AVC: Is the upcoming U.S. Presidential election a false choice, or is there a significant difference between the candidates and how they will affect our country's future?

NK: I want Obama to win over McCain. It's not that complicated for me. My concern about this political moment is the extent to which the Obama campaign sucks up all the political oxygen on the progressive end of the spectrum. I don't think there really is an anti-war movement in the United States anymore. I think there is a pro-Obama movement. There's this idea that elections are a moment when you really talk about politics, but actually what they do is they defer politics and you're constantly told, "We'll talk about that after the election. First, we have to beat McCain!"

If it weren't for these endless elections, I think there would be more of an independent anti-war voice in the United States.
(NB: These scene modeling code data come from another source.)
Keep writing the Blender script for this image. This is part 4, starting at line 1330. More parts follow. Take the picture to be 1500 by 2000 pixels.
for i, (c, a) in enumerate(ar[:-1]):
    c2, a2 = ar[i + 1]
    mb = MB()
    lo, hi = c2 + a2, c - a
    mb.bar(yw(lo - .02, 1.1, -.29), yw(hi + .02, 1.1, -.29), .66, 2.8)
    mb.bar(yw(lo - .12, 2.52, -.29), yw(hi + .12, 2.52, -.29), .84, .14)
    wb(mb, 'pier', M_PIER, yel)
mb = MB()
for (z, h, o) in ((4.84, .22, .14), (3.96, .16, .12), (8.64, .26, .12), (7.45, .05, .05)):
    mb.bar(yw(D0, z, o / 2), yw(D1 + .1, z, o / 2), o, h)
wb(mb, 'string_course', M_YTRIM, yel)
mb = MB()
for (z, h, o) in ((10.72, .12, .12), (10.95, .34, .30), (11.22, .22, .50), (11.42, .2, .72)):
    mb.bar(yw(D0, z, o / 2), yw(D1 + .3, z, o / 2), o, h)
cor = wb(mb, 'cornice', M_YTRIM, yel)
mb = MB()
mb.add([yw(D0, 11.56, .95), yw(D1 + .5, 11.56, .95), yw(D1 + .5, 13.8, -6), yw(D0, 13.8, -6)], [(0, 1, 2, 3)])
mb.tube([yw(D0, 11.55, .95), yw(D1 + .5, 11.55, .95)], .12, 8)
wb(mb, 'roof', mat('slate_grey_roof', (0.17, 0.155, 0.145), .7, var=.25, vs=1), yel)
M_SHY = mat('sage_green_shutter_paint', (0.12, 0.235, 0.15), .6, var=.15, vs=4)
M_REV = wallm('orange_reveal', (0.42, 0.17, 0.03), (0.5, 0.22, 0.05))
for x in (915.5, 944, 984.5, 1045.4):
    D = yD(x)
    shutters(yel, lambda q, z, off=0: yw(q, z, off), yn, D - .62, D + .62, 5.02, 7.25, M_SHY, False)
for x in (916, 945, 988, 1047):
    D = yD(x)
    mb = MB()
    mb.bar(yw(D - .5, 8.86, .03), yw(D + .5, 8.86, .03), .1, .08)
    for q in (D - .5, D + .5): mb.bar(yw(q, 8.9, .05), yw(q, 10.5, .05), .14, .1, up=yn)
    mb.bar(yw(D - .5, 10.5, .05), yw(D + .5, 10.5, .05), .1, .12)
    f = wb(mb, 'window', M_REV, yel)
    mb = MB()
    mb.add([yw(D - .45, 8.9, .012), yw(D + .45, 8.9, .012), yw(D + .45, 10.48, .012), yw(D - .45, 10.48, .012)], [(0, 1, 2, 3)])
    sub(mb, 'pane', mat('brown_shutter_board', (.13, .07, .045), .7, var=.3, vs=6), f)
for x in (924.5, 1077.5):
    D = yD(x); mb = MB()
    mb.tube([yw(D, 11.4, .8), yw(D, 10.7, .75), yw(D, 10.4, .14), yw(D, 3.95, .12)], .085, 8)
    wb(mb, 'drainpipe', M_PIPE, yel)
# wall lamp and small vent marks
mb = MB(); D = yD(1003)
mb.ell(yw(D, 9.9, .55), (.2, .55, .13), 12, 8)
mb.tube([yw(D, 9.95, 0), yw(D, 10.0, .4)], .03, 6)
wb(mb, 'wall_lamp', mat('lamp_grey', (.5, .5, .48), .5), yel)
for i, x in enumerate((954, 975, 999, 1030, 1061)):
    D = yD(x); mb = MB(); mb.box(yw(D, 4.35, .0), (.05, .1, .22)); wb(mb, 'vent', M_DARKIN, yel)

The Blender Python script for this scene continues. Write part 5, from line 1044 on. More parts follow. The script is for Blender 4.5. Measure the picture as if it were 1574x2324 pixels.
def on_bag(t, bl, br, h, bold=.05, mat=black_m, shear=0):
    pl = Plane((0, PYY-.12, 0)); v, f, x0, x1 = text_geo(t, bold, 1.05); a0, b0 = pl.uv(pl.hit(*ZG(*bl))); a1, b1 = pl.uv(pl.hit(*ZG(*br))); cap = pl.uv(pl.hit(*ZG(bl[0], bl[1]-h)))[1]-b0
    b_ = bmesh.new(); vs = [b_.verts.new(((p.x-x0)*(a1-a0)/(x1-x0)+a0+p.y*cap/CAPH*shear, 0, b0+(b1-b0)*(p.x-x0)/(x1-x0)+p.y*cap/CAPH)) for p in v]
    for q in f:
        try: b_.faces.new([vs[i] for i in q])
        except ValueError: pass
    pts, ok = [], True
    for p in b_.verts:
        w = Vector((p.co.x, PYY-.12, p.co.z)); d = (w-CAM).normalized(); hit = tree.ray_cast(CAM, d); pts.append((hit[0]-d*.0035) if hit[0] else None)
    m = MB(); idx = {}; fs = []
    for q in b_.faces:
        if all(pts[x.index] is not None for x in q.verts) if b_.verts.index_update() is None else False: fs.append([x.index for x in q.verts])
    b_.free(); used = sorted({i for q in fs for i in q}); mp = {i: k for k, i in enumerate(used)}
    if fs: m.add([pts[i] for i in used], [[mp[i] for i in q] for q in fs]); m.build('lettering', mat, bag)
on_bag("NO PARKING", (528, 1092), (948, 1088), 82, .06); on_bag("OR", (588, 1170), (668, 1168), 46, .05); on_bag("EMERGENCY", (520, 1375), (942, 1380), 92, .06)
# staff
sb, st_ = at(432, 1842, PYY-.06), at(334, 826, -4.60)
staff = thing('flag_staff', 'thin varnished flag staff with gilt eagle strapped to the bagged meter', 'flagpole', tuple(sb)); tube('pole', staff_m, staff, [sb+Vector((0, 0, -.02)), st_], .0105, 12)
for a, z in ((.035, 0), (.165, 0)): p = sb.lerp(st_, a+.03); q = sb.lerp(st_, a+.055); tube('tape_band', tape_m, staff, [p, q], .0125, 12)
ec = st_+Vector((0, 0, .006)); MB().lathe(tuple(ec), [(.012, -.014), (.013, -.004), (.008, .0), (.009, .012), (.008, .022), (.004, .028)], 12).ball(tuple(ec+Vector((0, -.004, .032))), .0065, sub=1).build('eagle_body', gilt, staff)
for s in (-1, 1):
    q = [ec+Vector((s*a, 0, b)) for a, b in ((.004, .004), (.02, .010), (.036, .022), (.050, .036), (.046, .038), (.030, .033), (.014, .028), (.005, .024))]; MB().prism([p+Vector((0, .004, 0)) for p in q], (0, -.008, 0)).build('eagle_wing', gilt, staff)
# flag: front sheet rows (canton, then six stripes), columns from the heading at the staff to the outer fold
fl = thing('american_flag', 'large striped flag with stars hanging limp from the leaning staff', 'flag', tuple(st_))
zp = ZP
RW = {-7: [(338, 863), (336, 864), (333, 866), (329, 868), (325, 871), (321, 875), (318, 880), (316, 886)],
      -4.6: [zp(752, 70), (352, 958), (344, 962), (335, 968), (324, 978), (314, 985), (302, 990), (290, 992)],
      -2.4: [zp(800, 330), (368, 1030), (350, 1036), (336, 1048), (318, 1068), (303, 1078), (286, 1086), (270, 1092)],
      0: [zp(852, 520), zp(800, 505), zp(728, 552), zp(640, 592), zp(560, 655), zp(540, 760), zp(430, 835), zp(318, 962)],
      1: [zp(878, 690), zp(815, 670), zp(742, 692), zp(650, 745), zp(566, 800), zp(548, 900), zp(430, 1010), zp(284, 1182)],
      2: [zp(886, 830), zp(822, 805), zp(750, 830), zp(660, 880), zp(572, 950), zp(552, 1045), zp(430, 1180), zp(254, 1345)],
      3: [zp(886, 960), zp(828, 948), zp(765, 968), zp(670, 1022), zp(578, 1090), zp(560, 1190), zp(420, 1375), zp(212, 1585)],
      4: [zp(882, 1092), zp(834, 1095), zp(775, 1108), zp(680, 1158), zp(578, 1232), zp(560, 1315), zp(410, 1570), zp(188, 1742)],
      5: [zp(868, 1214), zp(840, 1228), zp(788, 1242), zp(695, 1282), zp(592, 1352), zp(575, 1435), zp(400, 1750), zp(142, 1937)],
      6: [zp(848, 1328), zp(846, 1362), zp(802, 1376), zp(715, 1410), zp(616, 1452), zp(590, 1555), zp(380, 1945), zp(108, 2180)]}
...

I think there would be a more independent economic justice movement responding to the housing crisis, responding to high oil prices, because when you talk to the organizations—whether it's trade unions, policy institutes, or even anti-war organizations—about what's happening right now, they'll say, "You're absolutely right. We have to do something about that as soon as we win the election." There has to be a plan, a post-election plan, that's not naïve, that understands Obama is under huge pressure from corporate interests to move to the right and there has to be some sort of independent strategy with muscle behind it that is pushing in the opposite direction. That planning can't begin after the elections, that's too late. It has to begin now. We have been living a 35-year war against the New Deal. It's worth remembering what conditions brought about the New Deal in the first place. It was this really interesting dialectic between a President who was intelligent and wanted to listen and a really radical and independent base that scared him. That was the push and pull that was going on and that is the push and pull where good things happen, where real breakthroughs happen. Not when you just have super-fan cheerleaders going, "We love you!"